The need for such collaboration is clear. The U.S. Environmental Protection Agency reports that industrial facilities in America generate and manage 7.6 billion tons of nonhazardous industrial waste annually in landfills. At the same time, the cost of raw materials is escalating. As these trends squeeze their bottom lines, corporations have focused sustainability efforts on using resources more efficiently and keeping materials out of landfills.

Synergies That Benefit Companies and Cities

By-product synergy projects are helping corporations achieve those goals. Among the examples is a cement manufacturer using slag from a neighboring steel mill in its production process, increasing production output by 10 percent and decreasing nitrogen oxide emissions by nearly 40 percent. Meanwhile, a major U.S. chemical company identified synergies among six of its own plants with an estimated annual savings of $15 million and total annual energy savings of 900 billion BTU.

BPS networks have benefitted communities by spurring economic development, improving air quality and creating jobs. The Greater Houston Region has experienced $4.5 million in annual cost savings and an annual reduction of 19,000 metric tons of C02e and 32,000 metric tons of non-renewable resources. In Chicago, the economic impact has totaled $5.5 million per year, with a reduction of 50,000 tons a year in C02e emission.

The US BCSD uses an online database to facilitate, simplify and manage synergies between project participants. All of the data connected in the synergy database is treated as confidential, and participants choose the data they wish to report. The process differs from a waste exchange, which requires participants to know from the outset what materials they are looking for. In by-product synergy, linkages are discovered between industries that might never have thought to look across their boundaries. And when necessary, participants can adjust their processes to allow potential synergies to emerge.

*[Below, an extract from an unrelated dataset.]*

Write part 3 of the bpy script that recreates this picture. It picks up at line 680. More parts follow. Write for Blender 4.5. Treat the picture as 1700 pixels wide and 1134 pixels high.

Progress on an International Scale

This project methodology is being introduced around the world. In May 2012, the US BCSD and the China Business Council for Sustainable Development initiated a BPS project in Hebei Province in northeast China. The Hebei BPS project is modeled after the US BCSD’s network of successful projects in regions across the United States and will address several objectives of China’s 12th Five-Year Plan. Those include a 16 percent reduction in energy use per unit of GDP, a 17 percent reduction of CO2 emissions per unit of GDP, and an 8 percent absolute reduction in sulfur dioxide and organic water pollutants. Three to four dozen Chinese companies will be invited to join this network and are expected to produce synergies valued at US$5 million to $10 million in new revenues, savings and investments in 2013.

These goals are also being advanced on a global level by the World Business Council For Sustainable Development’s Vision 2050 project, which offers specific steps to help ensure that a planet of around 9 billion people will have enough food, clean water, sanitation and shelter to live well over the next four decades. The project, developed by 29 member companies from 14 industries, also outlines ways that this can be done with available natural resources and without further harm to biodiversity and climate. As the World Council’s plan points out, one key strategy, closed-loop recycling, makes the concept of waste obsolete.

Among the steps that are recommended in the plan are incorporating the cost of externalities such as carbon, ecosystem services and water, and doubling agricultural output without increasing the amount of land or water used. The transformation the World Council plan describes will offer significant opportunities for businesses in developing and maintaining low-carbon, zero-waste cities and infrastructures, improving and managing biocapacity and ecosystems, and mining existing landfills to extract resources.

By-product synergy offers one approach toward achieving those goals. It goes beyond traditional recycling efforts to help participants identify profitable new markets and processes, to engage with other sustainability-oriented business leaders, and to advance economically, environmentally and socially beneficial priorities.